Thursday, 24 September 2020

Rights groups blast Greece for asylum violations

 This article was published by Al Jazeera International. 

 

Two aid organisations are asking the European Commission to launch infringement proceedings against Greece for violations of Europe’s asylum law.

 

Oxfam and WeMove Europe say a Greek asylum law that took effect this year has made it deliberately easy to disqualify asylum applicants and difficult for them to appeal rejections.

 

The groups say these violations are taking place “deliberately, on a drastic scale, in a systemic manner and on an ongoing basis.”

 

A senior Greek immigration source speaking on condition of anonymity says that problems in the new asylum law were addressed through a parliamentary amendment in May.

 

“If somebody didn’t show up for an interview or didn’t pick up their registration, the old law allowed you only to suspend their application. The new law allowed you only to reject it. This was amended in May. The asylum service can now reject or suspend an application.”

 

The new law, along with better staffing, have helped the Greek Asylum Service double the speed of its decisions this year and reduce a backlog of cases by almost a third.

 

The immigration source admits that the new law stiffened procedures, but says it remains within the remit of the EU Asylum Directive. “The previous law was favorable to applicants. The new law was meant to go in the opposite direction.”

 

The aid groups also say the government doesn’t provide appealants with enough public defenders. Legal aid groups in Greece have told Al Jazeera that an appeal is too complicated to be filed without a lawyer, but only one in five appealants has access to one. The law allows appealants to use a private lawyer, but few have the resources to do so.

 

Perhaps the most serious allegation levied by the aid groups is that Greece is conducting pushbacks at its borders. By not allowing potential asylum seekers to apply in the first place, Greece risks reintroducing potential refugees to dangerous environments they are attempting to flee – a serious crime under the 1951 Geneva Convention on the Status of Refugees.

 

Greece was the entry point for over 60 percent of refugee arrivals to Europe last year, versus just 23 percent this year. Migration minister Notis Mitarakis denies that this is because Greece is performing pushbacks.

 

“We are protecting our borders with determination, observing our international obligations and European regulations,” Mitarakis recently said. “Illegal entries are not acceptable, and that is entirely in line with international law.”

 

A tough job

 

EU rules require asylum seekers to apply at the EU country they first arrived in. This means that countries like Greece carry a disproportionate burden. Although it is home to just two percent of the EU population, Greece is processing more than 13 percent of EU asylum applications.

 

“There is no EU country hosting as many people as us in proportion to the native population,” says Manolis Logothetis, who heads Greece’s Reception and Identification Service. “The Netherlands, for example, have a reception capacity of 5,000 refugees. Our system has a capacity of 100,000. It’s natural that we can’t provide the same level of services.”

 

Logothetis says the government is trying to scale down the reception capacity. 

 

“We have two choices – to increase capacity or decrease the number of people who need to be in the system. We chose the second, which is easier on the pocket of European taxpayers.”

 

In June, July and August, usually peak months for refugee crossings in the Aegean, arrivals numbered just 2,076 compared to 18,519 for the same period last year – a drop of 89 percent.

 

During the same period, 2,736 asylum applicants were deported, relocated or returned home voluntarily. “It’s the first time that the balance of arrivals and departures is in the black,” Mitarakis told parliament this month.

 

A continental problem

 

Greek authorities aren’t the only ones that have come in for criticism. Last year Al Jazeera revealed details of complaints by aid groups against the European Asylum Support Office (EASO).

 

These included failure to establish whether an asylum applicant is a minor, which alters their legal status; failure to allow an applicant’s lawyer to be present; and failure to provide reliable interpreters.  
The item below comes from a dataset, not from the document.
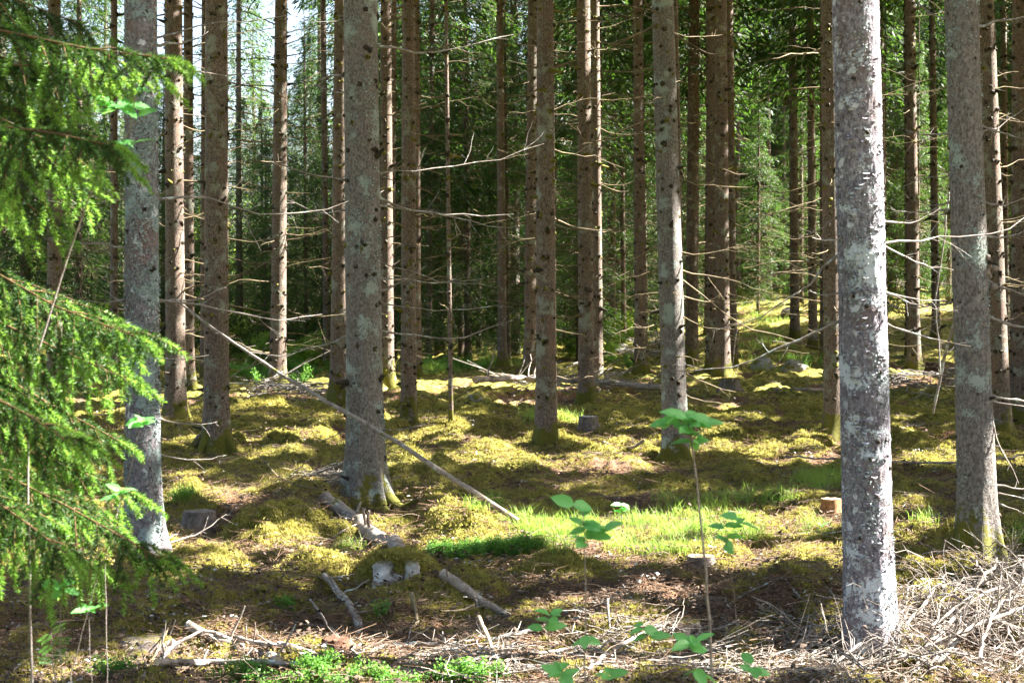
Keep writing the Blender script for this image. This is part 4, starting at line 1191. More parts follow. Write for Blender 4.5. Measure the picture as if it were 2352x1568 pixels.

More seriously, legal aid groups accused EASO of conducting its interviews as interrogations, repeatedly asking the same question in an effort to find inconsistencies.

 

A September 30 decision by the European Ombudsman last year found that EASO had committed “maladministration” through such interview techniques, when they resulted in the deportation of a gay Algerian man.

 

Greek officials point out that the scale of the refugee phenomenon in Greece demands greater EU asistance – a sentiment that sits at the heart of the European Commission’s new proposals for a common asylum policy.

 

“Lesvos alone recorded 22,250 applications last year. Austria as a whole recorded 12,000,” says the senior immigration source. “Samos recorded 8,000 – more than Finland.”

 

“Greece is implementing an EU policy on the islands. It is implementing the EU-Turkey Statement. This means that we are called upon to do the hard work for the European Union,” says the source.

 

“To tell me that the situation is difficult and there are problems is hardly news. We know this very well.”